短い曲の中に、多くのドラマが凝縮されていると言うことを、あらためて感じることができる。
特に感動したのは、曲の前に一人芝居をしてくれた「ボン・ヴォワヤージュ」
1人の女が、男にだまされて転落していく様子を、女の若い頃から老女になるまで演じわけていたのには、感動した。
年齢が違う人間を演じわけるのに、美輪さんは、声と姿勢を変えていた。
若い娘の頃は、高い声でちょっと甘えたように、そして育ちの良い上品さを出している。
それが港であった男に騙され、男を食べさせるために稼ぐ手段として、街角に立つ女になっていくと、声が枯れて太くなる。
年をとり、ふと自分の顔を見ると、目立つ皺。
ギクリとしながらも、「まあ、いいわ」と居直る。
そんな女を、男は裏切り、別の女と去っていく。
自分の人生を振り返り、虚しくなる女だが、男が去る直前には男の幸せを願ってやり、手を合わせる。
一曲の中に、1人の女の人生が凝縮されていて、曲が終わると、聴いていた私も、長いお芝居か映画を見ていたように、どっと疲れをおぼえる。
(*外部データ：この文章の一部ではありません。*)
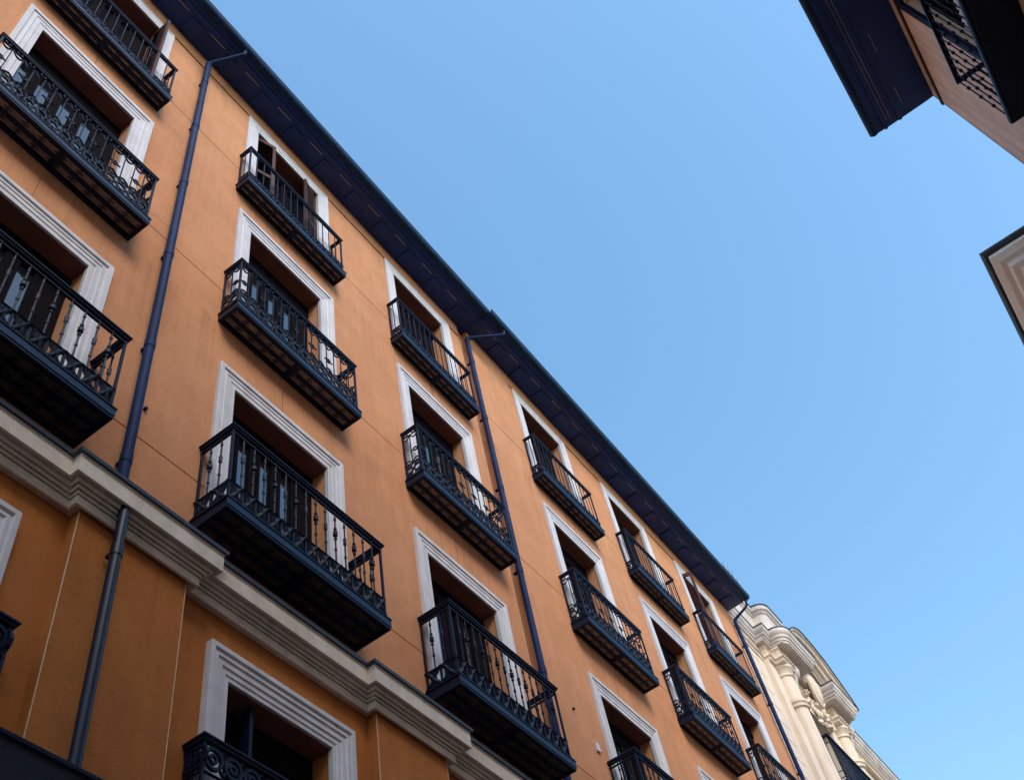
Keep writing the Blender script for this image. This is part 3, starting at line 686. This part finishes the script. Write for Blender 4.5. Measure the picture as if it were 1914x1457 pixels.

快い疲れだけれど。
次の曲、「アコーデオン弾き」も、愛した男が死んでしまった女の、哀れな末路を歌った歌。
アコーデオン弾きの男と愛し合った女は、男が死んだ後も、ホールに足を向ける。
懐かしいアコーデオンの音色に、男が戻ってきたかのような錯覚を覚え、嬉しいような寂しいような、引き裂かれるような気持ちで佇む。
美輪さんの歌唱力、演技力はもちろんのこと、照明などの演出効果も素晴らしく、主人公の気持ちの変化を感じ取ることができる。
最後の「愛する権利」も心に染みた。
お互いに愛し合っているのなら、他の人間が介入するのはおかしなこと。
どんな人間にも、人を愛する権利はあるのだから、誰もそれを邪魔することはできない。
そういう意味の歌。

今回のコンサートで、特に気がついたのは、照明の素晴らしさ。
第二部の舞台は、空をバックに百合の花の橋が、左上から右下に向かってかかっていた。
舞台の上にも、百合の花が十数輪ずつかたまって咲いている。
百合の花には金の粉がほどこされているのか、照明の当たり具合によって、キラキラと輝く。
バックは雲が浮かぶ空だと思うが、見ようによっては海の波にも見える。
光の色やあたり方によって、百合の花か浮かんでいる空が、波打つ海に見えたりする。
曲の内容によって、照明の色や分量が変化し、さまざまな世界が目の前に開かれていく。
照明の素晴らしさによって、より一層、歌の世界に酔いしれることが出来た。

アンコールは「愛の賛歌」
曲が終わると、美輪さんは舞台の中央へ。
すると上から、金色の花びらがハラハラと落ちてくる。
どんどん激しくなり、美輪さんが金色に輝いた、と思ったとき、幕が閉じた。

言葉に出来ない世界を垣間見たような、芳しいコンサートだった。